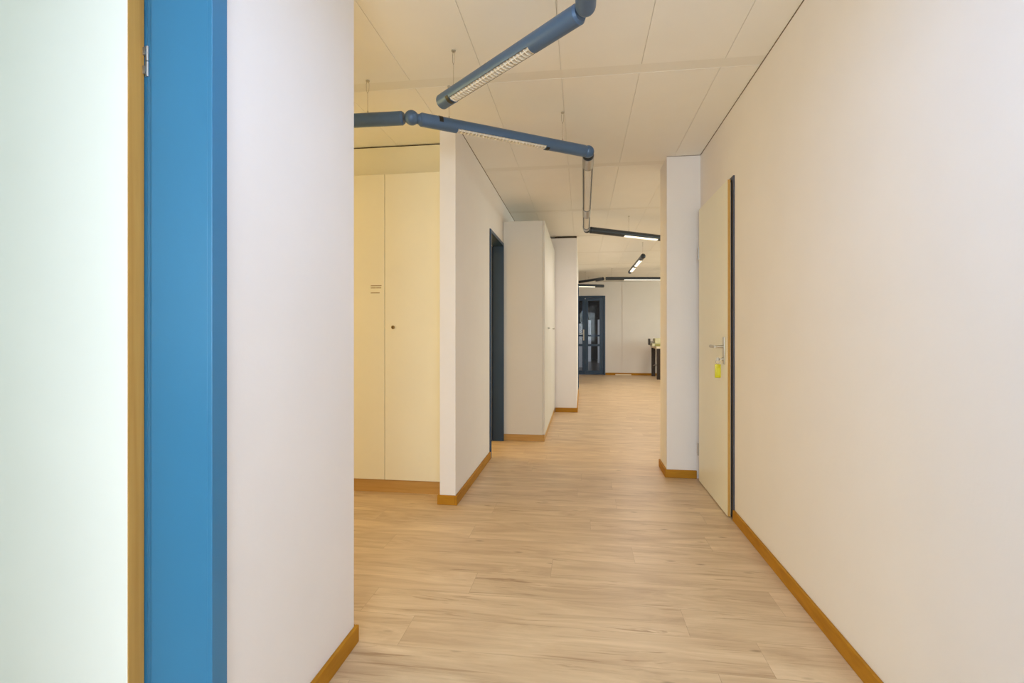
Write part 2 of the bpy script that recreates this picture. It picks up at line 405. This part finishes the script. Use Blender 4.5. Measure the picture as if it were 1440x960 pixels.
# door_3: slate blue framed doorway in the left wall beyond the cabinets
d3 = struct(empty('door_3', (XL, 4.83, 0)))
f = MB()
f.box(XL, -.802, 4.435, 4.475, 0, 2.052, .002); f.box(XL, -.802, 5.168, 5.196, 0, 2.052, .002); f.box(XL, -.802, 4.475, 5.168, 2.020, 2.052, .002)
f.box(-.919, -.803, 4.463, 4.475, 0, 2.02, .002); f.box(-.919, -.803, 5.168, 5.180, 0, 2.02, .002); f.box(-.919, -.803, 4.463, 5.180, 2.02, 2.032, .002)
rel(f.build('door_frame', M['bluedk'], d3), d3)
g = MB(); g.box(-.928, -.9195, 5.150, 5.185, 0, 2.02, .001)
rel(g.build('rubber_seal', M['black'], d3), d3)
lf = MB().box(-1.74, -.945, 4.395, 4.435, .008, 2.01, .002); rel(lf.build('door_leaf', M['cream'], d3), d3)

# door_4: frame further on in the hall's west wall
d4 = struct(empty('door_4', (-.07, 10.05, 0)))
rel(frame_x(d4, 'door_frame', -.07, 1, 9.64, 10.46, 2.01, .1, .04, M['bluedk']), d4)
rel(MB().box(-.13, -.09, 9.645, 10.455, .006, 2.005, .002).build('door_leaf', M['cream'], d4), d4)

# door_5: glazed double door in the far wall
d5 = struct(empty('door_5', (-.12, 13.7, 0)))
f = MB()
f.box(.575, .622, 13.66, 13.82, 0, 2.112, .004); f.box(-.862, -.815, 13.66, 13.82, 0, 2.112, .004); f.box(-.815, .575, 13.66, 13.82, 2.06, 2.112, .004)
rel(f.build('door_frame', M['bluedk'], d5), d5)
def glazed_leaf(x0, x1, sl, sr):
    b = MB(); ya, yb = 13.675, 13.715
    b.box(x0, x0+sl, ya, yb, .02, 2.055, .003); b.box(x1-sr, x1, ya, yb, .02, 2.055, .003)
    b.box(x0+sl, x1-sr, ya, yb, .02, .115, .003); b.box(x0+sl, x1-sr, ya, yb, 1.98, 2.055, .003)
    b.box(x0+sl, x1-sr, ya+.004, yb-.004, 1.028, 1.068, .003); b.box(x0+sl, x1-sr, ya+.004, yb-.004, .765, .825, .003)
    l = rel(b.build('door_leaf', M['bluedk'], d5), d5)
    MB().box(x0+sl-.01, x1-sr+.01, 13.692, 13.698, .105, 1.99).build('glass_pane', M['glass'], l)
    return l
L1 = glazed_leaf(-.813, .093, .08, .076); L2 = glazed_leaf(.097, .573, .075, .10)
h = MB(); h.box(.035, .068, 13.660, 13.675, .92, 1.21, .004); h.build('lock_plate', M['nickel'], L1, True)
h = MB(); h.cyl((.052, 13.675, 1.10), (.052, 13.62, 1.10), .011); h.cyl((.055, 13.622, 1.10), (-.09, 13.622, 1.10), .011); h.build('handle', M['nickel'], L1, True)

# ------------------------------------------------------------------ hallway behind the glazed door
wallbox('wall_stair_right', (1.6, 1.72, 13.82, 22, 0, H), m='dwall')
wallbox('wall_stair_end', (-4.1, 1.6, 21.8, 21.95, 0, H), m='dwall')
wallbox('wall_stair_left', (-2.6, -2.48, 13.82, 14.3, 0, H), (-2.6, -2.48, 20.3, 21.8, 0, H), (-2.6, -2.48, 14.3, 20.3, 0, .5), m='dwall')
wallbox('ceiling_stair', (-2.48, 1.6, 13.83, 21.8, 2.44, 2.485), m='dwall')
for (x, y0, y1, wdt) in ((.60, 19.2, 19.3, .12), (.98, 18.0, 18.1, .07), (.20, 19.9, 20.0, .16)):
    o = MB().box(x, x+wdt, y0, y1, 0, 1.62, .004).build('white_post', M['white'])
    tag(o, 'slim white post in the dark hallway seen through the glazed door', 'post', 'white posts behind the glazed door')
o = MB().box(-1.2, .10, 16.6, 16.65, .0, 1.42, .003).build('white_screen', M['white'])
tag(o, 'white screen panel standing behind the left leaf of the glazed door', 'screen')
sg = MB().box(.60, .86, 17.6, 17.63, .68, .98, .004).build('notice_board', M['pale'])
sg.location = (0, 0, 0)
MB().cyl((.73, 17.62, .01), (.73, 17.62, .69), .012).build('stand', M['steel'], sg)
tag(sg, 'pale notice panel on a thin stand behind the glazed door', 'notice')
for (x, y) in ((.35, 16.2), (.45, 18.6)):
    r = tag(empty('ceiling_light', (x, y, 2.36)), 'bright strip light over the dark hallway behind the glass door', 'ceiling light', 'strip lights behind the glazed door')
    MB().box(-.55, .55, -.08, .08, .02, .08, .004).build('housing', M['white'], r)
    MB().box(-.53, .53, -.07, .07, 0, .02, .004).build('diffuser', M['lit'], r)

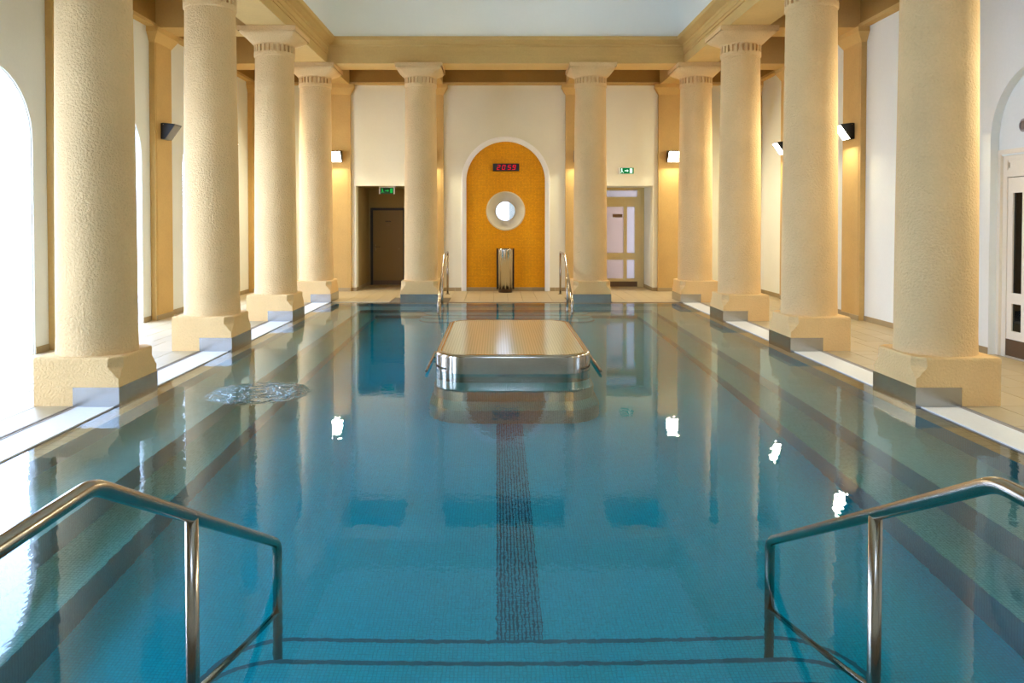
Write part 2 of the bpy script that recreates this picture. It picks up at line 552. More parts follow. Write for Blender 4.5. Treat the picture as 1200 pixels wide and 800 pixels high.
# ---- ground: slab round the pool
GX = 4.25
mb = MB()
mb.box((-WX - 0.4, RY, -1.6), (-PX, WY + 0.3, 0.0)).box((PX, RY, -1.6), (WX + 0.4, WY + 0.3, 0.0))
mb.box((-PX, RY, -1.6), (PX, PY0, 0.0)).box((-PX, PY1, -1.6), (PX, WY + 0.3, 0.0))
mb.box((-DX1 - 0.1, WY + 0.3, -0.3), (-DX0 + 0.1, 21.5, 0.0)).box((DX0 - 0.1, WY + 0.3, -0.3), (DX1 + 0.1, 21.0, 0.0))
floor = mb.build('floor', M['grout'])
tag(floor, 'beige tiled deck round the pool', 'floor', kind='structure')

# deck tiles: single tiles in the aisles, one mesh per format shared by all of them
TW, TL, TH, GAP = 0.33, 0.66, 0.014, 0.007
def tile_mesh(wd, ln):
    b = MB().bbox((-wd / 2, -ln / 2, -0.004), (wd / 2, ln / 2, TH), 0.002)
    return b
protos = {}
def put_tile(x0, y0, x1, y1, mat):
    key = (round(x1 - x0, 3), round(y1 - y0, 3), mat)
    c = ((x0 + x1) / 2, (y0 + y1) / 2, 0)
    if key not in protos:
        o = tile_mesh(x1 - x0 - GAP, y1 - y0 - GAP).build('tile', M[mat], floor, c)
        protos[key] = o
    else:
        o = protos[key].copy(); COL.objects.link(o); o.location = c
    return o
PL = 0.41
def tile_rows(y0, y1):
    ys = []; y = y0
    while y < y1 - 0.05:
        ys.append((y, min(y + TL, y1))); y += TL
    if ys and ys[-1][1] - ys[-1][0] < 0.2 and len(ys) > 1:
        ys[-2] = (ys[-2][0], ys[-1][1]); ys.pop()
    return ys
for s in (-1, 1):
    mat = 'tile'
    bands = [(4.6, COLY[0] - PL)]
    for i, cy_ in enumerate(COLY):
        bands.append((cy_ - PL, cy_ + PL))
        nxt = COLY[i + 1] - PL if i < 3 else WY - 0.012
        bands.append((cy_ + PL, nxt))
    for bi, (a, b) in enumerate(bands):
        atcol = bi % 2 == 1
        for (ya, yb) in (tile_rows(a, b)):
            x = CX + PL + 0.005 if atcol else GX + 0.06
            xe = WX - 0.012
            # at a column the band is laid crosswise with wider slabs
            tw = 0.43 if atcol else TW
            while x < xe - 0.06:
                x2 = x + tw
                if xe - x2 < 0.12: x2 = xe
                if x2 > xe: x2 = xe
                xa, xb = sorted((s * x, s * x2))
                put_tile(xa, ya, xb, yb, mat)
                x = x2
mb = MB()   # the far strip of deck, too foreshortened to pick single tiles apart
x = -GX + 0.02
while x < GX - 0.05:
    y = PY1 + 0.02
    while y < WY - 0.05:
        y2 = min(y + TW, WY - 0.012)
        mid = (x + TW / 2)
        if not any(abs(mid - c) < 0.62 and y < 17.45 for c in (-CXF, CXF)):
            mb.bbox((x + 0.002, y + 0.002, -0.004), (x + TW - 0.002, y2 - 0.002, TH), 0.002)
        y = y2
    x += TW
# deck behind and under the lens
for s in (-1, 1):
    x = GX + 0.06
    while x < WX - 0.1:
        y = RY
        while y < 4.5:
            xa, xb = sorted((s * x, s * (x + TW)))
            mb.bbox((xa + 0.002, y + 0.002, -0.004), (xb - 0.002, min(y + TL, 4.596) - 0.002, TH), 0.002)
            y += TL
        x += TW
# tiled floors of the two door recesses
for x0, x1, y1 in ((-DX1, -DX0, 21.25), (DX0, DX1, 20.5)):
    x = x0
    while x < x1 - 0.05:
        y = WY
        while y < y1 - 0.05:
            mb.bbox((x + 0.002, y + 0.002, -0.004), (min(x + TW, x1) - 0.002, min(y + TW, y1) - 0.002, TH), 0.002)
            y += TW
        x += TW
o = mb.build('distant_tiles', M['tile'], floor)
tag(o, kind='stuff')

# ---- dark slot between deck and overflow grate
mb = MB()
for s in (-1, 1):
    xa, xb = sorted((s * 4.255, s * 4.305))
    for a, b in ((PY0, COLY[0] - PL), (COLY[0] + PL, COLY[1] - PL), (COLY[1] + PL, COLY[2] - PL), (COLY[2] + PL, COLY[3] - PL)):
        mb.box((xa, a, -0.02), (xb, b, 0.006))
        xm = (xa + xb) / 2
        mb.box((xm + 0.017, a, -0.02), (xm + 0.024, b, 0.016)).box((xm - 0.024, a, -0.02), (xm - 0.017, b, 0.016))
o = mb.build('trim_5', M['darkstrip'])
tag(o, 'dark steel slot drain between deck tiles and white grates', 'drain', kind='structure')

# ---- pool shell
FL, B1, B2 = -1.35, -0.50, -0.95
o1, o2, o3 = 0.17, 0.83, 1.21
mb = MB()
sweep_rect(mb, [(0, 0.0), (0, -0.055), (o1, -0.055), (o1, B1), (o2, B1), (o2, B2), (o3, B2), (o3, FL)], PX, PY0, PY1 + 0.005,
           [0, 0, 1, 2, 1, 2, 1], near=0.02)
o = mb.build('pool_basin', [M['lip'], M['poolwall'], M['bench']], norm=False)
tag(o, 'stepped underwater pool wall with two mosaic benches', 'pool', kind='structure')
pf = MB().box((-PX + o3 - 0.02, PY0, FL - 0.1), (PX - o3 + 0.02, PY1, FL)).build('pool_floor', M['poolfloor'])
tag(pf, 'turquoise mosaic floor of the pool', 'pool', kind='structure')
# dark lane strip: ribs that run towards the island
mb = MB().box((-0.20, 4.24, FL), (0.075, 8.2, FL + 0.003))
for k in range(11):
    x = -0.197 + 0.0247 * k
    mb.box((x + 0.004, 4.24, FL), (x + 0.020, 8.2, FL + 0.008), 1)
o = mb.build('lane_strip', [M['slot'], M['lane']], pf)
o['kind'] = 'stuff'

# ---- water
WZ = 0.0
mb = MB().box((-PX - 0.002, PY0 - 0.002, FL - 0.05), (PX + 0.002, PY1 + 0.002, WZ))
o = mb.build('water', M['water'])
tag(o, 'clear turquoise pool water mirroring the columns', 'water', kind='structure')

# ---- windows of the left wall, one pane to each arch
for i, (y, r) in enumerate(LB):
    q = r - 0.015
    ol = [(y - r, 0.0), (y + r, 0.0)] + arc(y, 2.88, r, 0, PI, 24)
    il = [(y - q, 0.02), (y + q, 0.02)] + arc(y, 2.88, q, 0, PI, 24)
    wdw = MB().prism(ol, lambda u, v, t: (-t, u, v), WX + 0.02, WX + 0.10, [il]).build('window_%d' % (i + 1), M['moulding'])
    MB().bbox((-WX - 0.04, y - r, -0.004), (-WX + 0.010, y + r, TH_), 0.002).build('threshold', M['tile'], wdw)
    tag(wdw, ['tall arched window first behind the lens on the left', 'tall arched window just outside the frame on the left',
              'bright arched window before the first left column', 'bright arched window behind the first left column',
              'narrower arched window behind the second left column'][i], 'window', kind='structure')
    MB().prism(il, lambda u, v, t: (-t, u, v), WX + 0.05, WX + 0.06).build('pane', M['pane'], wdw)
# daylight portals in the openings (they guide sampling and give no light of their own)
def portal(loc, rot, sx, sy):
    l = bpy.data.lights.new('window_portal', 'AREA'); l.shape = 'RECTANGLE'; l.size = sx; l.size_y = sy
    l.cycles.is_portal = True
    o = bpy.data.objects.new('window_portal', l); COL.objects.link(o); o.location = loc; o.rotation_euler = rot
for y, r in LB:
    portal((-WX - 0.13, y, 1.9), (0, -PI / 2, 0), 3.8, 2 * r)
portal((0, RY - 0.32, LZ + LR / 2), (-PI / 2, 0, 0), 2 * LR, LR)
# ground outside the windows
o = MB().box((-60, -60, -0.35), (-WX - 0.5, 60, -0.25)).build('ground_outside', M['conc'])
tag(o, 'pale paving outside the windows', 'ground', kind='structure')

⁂

The exercise:
Return, unchanged, the run of lines above that opens with the line containing "800 pixels high." and closes with the line containing "tag(floor, 'beige tiled". Include both.

Correct answer:
Write part 2 of the bpy script that recreates this picture. It picks up at line 552. More parts follow. Write for Blender 4.5. Treat the picture as 1200 pixels wide and 800 pixels high.
# ---- ground: slab round the pool
GX = 4.25
mb = MB()
mb.box((-WX - 0.4, RY, -1.6), (-PX, WY + 0.3, 0.0)).box((PX, RY, -1.6), (WX + 0.4, WY + 0.3, 0.0))
mb.box((-PX, RY, -1.6), (PX, PY0, 0.0)).box((-PX, PY1, -1.6), (PX, WY + 0.3, 0.0))
mb.box((-DX1 - 0.1, WY + 0.3, -0.3), (-DX0 + 0.1, 21.5, 0.0)).box((DX0 - 0.1, WY + 0.3, -0.3), (DX1 + 0.1, 21.0, 0.0))
floor = mb.build('floor', M['grout'])
tag(floor, 'beige tiled deck round the pool', 'floor', kind='structure')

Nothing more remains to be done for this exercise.